• _Your goal_: Print every record below exactly as written.
* start *
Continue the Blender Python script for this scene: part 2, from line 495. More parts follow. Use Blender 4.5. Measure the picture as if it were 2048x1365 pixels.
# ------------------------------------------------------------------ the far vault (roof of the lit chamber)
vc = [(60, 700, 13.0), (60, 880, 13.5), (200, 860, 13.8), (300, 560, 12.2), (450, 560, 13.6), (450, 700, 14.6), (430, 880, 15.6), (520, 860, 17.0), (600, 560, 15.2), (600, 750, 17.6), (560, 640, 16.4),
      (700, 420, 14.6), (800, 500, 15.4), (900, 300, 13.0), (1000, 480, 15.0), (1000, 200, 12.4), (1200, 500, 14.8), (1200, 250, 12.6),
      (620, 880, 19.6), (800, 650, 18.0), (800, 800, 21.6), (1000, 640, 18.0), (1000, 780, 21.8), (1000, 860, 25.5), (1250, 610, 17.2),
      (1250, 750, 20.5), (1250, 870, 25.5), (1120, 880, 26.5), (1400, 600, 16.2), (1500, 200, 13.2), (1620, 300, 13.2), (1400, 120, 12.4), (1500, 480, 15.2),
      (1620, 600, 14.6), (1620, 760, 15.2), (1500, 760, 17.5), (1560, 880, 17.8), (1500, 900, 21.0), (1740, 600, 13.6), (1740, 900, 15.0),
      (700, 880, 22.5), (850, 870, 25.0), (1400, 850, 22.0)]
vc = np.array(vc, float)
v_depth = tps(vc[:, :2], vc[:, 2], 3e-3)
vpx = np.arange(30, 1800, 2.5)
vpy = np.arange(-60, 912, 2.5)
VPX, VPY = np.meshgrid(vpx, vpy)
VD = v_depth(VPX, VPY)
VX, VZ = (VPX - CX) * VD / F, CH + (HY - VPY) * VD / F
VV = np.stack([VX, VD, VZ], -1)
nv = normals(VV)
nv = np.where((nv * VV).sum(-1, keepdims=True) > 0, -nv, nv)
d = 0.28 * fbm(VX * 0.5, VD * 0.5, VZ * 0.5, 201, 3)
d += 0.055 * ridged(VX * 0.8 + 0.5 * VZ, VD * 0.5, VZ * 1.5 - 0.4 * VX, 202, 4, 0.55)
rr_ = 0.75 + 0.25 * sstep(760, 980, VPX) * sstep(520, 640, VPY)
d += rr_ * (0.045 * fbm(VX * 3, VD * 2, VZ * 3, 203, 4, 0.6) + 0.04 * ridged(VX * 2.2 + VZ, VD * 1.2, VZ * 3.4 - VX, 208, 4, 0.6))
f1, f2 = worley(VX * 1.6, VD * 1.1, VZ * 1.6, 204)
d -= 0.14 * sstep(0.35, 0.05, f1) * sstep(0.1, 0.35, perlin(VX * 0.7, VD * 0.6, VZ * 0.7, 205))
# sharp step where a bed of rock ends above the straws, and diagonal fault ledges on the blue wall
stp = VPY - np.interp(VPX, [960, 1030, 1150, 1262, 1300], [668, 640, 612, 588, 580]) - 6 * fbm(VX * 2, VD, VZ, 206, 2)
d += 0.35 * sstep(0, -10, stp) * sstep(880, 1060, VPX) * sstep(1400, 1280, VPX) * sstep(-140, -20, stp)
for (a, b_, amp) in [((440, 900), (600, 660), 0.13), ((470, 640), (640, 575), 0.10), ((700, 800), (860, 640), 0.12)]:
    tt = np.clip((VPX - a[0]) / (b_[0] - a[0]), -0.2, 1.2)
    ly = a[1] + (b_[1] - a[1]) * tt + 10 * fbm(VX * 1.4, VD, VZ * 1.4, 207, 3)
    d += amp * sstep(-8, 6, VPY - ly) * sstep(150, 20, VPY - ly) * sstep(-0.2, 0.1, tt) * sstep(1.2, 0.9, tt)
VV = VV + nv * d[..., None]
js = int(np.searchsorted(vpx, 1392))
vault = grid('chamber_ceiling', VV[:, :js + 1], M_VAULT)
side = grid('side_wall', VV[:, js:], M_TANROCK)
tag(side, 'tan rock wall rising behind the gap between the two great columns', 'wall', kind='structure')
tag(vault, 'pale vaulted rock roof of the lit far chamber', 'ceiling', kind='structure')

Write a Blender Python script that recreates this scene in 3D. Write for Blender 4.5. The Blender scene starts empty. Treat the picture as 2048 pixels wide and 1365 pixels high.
* end *
• _Solution below_:
Continue the Blender Python script for this scene: part 2, from line 495. More parts follow. Use Blender 4.5. Measure the picture as if it were 2048x1365 pixels.
# ------------------------------------------------------------------ the far vault (roof of the lit chamber)
vc = [(60, 700, 13.0), (60, 880, 13.5), (200, 860, 13.8), (300, 560, 12.2), (450, 560, 13.6), (450, 700, 14.6), (430, 880, 15.6), (520, 860, 17.0), (600, 560, 15.2), (600, 750, 17.6), (560, 640, 16.4),
      (700, 420, 14.6), (800, 500, 15.4), (900, 300, 13.0), (1000, 480, 15.0), (1000, 200, 12.4), (1200, 500, 14.8), (1200, 250, 12.6),
      (620, 880, 19.6), (800, 650, 18.0), (800, 800, 21.6), (1000, 640, 18.0), (1000, 780, 21.8), (1000, 860, 25.5), (1250, 610, 17.2),
      (1250, 750, 20.5), (1250, 870, 25.5), (1120, 880, 26.5), (1400, 600, 16.2), (1500, 200, 13.2), (1620, 300, 13.2), (1400, 120, 12.4), (1500, 480, 15.2),
      (1620, 600, 14.6), (1620, 760, 15.2), (1500, 760, 17.5), (1560, 880, 17.8), (1500, 900, 21.0), (1740, 600, 13.6), (1740, 900, 15.0),
      (700, 880, 22.5), (850, 870, 25.0), (1400, 850, 22.0)]
vc = np.array(vc, float)
v_depth = tps(vc[:, :2], vc[:, 2], 3e-3)
vpx = np.arange(30, 1800, 2.5)
vpy = np.arange(-60, 912, 2.5)
VPX, VPY = np.meshgrid(vpx, vpy)
VD = v_depth(VPX, VPY)
VX, VZ = (VPX - CX) * VD / F, CH + (HY - VPY) * VD / F
VV = np.stack([VX, VD, VZ], -1)
nv = normals(VV)
nv = np.where((nv * VV).sum(-1, keepdims=True) > 0, -nv, nv)
d = 0.28 * fbm(VX * 0.5, VD * 0.5, VZ * 0.5, 201, 3)
d += 0.055 * ridged(VX * 0.8 + 0.5 * VZ, VD * 0.5, VZ * 1.5 - 0.4 * VX, 202, 4, 0.55)
rr_ = 0.75 + 0.25 * sstep(760, 980, VPX) * sstep(520, 640, VPY)
d += rr_ * (0.045 * fbm(VX * 3, VD * 2, VZ * 3, 203, 4, 0.6) + 0.04 * ridged(VX * 2.2 + VZ, VD * 1.2, VZ * 3.4 - VX, 208, 4, 0.6))
f1, f2 = worley(VX * 1.6, VD * 1.1, VZ * 1.6, 204)
d -= 0.14 * sstep(0.35, 0.05, f1) * sstep(0.1, 0.35, perlin(VX * 0.7, VD * 0.6, VZ * 0.7, 205))
# sharp step where a bed of rock ends above the straws, and diagonal fault ledges on the blue wall
stp = VPY - np.interp(VPX, [960, 1030, 1150, 1262, 1300], [668, 640, 612, 588, 580]) - 6 * fbm(VX * 2, VD, VZ, 206, 2)
d += 0.35 * sstep(0, -10, stp) * sstep(880, 1060, VPX) * sstep(1400, 1280, VPX) * sstep(-140, -20, stp)
for (a, b_, amp) in [((440, 900), (600, 660), 0.13), ((470, 640), (640, 575), 0.10), ((700, 800), (860, 640), 0.12)]:
    tt = np.clip((VPX - a[0]) / (b_[0] - a[0]), -0.2, 1.2)
    ly = a[1] + (b_[1] - a[1]) * tt + 10 * fbm(VX * 1.4, VD, VZ * 1.4, 207, 3)
    d += amp * sstep(-8, 6, VPY - ly) * sstep(150, 20, VPY - ly) * sstep(-0.2, 0.1, tt) * sstep(1.2, 0.9, tt)
VV = VV + nv * d[..., None]
js = int(np.searchsorted(vpx, 1392))
vault = grid('chamber_ceiling', VV[:, :js + 1], M_VAULT)
side = grid('side_wall', VV[:, js:], M_TANROCK)
tag(side, 'tan rock wall rising behind the gap between the two great columns', 'wall', kind='structure')
tag(vault, 'pale vaulted rock roof of the lit far chamber', 'ceiling', kind='structure')

Write a Blender Python script that recreates this scene in 3D. Write for Blender 4.5. The Blender scene starts empty. Treat the picture as 2048 pixels wide and 1365 pixels high.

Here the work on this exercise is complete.